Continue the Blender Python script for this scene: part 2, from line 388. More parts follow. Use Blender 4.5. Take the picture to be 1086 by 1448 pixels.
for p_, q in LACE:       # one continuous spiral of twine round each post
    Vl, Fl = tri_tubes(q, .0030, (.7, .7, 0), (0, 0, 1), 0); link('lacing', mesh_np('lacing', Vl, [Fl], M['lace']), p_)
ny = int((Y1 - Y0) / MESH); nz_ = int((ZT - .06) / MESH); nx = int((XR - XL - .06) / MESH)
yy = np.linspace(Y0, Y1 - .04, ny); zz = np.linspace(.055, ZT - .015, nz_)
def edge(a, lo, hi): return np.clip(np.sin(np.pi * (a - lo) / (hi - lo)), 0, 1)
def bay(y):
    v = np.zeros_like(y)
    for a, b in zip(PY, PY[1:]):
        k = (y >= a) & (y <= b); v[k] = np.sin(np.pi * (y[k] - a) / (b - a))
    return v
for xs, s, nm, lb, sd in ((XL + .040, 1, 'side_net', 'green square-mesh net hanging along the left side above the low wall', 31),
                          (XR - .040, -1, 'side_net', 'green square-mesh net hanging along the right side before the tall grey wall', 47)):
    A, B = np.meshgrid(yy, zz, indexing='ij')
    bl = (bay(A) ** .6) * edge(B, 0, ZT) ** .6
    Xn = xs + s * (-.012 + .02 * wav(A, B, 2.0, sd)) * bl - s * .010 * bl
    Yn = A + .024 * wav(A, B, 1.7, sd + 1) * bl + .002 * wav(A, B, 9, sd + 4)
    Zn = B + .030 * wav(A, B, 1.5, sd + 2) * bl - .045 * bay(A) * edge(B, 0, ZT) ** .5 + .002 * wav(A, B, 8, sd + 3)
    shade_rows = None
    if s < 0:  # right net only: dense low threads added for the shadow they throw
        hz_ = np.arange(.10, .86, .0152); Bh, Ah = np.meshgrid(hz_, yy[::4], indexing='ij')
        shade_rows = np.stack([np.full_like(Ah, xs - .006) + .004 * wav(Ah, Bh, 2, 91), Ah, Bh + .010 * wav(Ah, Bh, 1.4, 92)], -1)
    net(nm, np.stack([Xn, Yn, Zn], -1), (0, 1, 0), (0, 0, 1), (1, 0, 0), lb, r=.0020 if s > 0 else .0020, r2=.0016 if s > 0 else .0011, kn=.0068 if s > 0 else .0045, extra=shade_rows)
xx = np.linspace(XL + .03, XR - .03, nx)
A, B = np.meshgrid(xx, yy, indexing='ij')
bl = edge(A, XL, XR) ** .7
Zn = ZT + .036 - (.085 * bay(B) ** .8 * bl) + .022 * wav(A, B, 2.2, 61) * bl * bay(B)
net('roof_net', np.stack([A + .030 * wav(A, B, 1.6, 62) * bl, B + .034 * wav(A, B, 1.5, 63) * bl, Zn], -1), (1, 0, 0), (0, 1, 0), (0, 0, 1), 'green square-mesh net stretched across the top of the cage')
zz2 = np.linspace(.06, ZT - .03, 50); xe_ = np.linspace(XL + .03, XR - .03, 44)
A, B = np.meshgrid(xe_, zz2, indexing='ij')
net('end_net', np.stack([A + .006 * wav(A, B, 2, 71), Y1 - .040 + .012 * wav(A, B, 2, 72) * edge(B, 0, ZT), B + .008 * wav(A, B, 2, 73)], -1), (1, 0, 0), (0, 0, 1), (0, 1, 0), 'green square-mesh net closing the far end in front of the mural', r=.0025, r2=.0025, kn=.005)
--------
TASK GOAL: Extract each line of the material exactly as it stands.

SOLUTION FOR THIS EXERCISE:
Continue the Blender Python script for this scene: part 2, from line 388. More parts follow. Use Blender 4.5. Take the picture to be 1086 by 1448 pixels.
for p_, q in LACE:       # one continuous spiral of twine round each post
    Vl, Fl = tri_tubes(q, .0030, (.7, .7, 0), (0, 0, 1), 0); link('lacing', mesh_np('lacing', Vl, [Fl], M['lace']), p_)
ny = int((Y1 - Y0) / MESH); nz_ = int((ZT - .06) / MESH); nx = int((XR - XL - .06) / MESH)
yy = np.linspace(Y0, Y1 - .04, ny); zz = np.linspace(.055, ZT - .015, nz_)
def edge(a, lo, hi): return np.clip(np.sin(np.pi * (a - lo) / (hi - lo)), 0, 1)
def bay(y):
    v = np.zeros_like(y)
    for a, b in zip(PY, PY[1:]):
        k = (y >= a) & (y <= b); v[k] = np.sin(np.pi * (y[k] - a) / (b - a))
    return v
for xs, s, nm, lb, sd in ((XL + .040, 1, 'side_net', 'green square-mesh net hanging along the left side above the low wall', 31),
                          (XR - .040, -1, 'side_net', 'green square-mesh net hanging along the right side before the tall grey wall', 47)):
    A, B = np.meshgrid(yy, zz, indexing='ij')
    bl = (bay(A) ** .6) * edge(B, 0, ZT) ** .6
    Xn = xs + s * (-.012 + .02 * wav(A, B, 2.0, sd)) * bl - s * .010 * bl
    Yn = A + .024 * wav(A, B, 1.7, sd + 1) * bl + .002 * wav(A, B, 9, sd + 4)
    Zn = B + .030 * wav(A, B, 1.5, sd + 2) * bl - .045 * bay(A) * edge(B, 0, ZT) ** .5 + .002 * wav(A, B, 8, sd + 3)
    shade_rows = None
    if s < 0:  # right net only: dense low threads added for the shadow they throw
        hz_ = np.arange(.10, .86, .0152); Bh, Ah = np.meshgrid(hz_, yy[::4], indexing='ij')
        shade_rows = np.stack([np.full_like(Ah, xs - .006) + .004 * wav(Ah, Bh, 2, 91), Ah, Bh + .010 * wav(Ah, Bh, 1.4, 92)], -1)
    net(nm, np.stack([Xn, Yn, Zn], -1), (0, 1, 0), (0, 0, 1), (1, 0, 0), lb, r=.0020 if s > 0 else .0020, r2=.0016 if s > 0 else .0011, kn=.0068 if s > 0 else .0045, extra=shade_rows)
xx = np.linspace(XL + .03, XR - .03, nx)
A, B = np.meshgrid(xx, yy, indexing='ij')
bl = edge(A, XL, XR) ** .7
Zn = ZT + .036 - (.085 * bay(B) ** .8 * bl) + .022 * wav(A, B, 2.2, 61) * bl * bay(B)
net('roof_net', np.stack([A + .030 * wav(A, B, 1.6, 62) * bl, B + .034 * wav(A, B, 1.5, 63) * bl, Zn], -1), (1, 0, 0), (0, 1, 0), (0, 0, 1), 'green square-mesh net stretched across the top of the cage')
zz2 = np.linspace(.06, ZT - .03, 50); xe_ = np.linspace(XL + .03, XR - .03, 44)
A, B = np.meshgrid(xe_, zz2, indexing='ij')
net('end_net', np.stack([A + .006 * wav(A, B, 2, 71), Y1 - .040 + .012 * wav(A, B, 2, 72) * edge(B, 0, ZT), B + .008 * wav(A, B, 2, 73)], -1), (1, 0, 0), (0, 0, 1), (0, 1, 0), 'green square-mesh net closing the far end in front of the mural', r=.0025, r2=.0025, kn=.005)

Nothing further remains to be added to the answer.